In 2005, she was charged with the coordination of Nigeria’s debt relief funds toward the achievement of the MDGs.
Her mandate included designing a Virtual Poverty Fund with innovative approaches to poverty reduction, budget coordination and monitoring, as well as providing advice on pertinent issues regarding poverty, public sector reform and sustainable development.
Mohammed later became the Founder and CEO of the Center for Development Policy Solutions and as an Adjunct Professor for the Master’s in Development Practice program at Columbia University.
During that time, she served on numerous international advisory boards and panels, including the UN Secretary-General’s High-level Panel on Post-2015 Development Agenda and the Independent Expert Advisory Group on the Data Revolution for Sustainable Development.

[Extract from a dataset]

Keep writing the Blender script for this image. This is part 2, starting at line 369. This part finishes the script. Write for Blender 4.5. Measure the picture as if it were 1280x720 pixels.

She also chaired the Advisory Board of the United Nations Educational, Scientific and Cultural Organization (UNESCO) Global Monitoring Report on Education (GME).
From 2012, Mohammed was a key player in the Post-2015 Development Agenda process, serving as the Special Adviser to UN Secretary-General Ban Ki-moon on Post-2015 development planning.
In this role, she acted as the link between the Secretary-General, his High Level Panel of Eminent Persons (HLP), and the General Assembly’s Open Working Group (OWG), among other stakeholders.
From 2014, she also served on the Secretary-General’s Independent Expert Advisory Group on the Data Revolution for Sustainable Development.
Mohammed served as Federal Minister of Environment in the cabinet of President Muhammadu Buhari from November 2015 to February 2017.
During that time, she was Nigeria’s representative in the African Union (AU) Reform Steering Committee, chaired by Paul Kagame.
She resigned from the Nigerian Federal Executive Council on 24 February 2017.
In January 2017, United Nations Secretary-General António Guterres announced his intention to appoint Mohammed Deputy Secretary-General of the United Nations.
In this capacity, she is a member of the UN Interagency Coordination Group on Antimicrobial Resistance (IACG).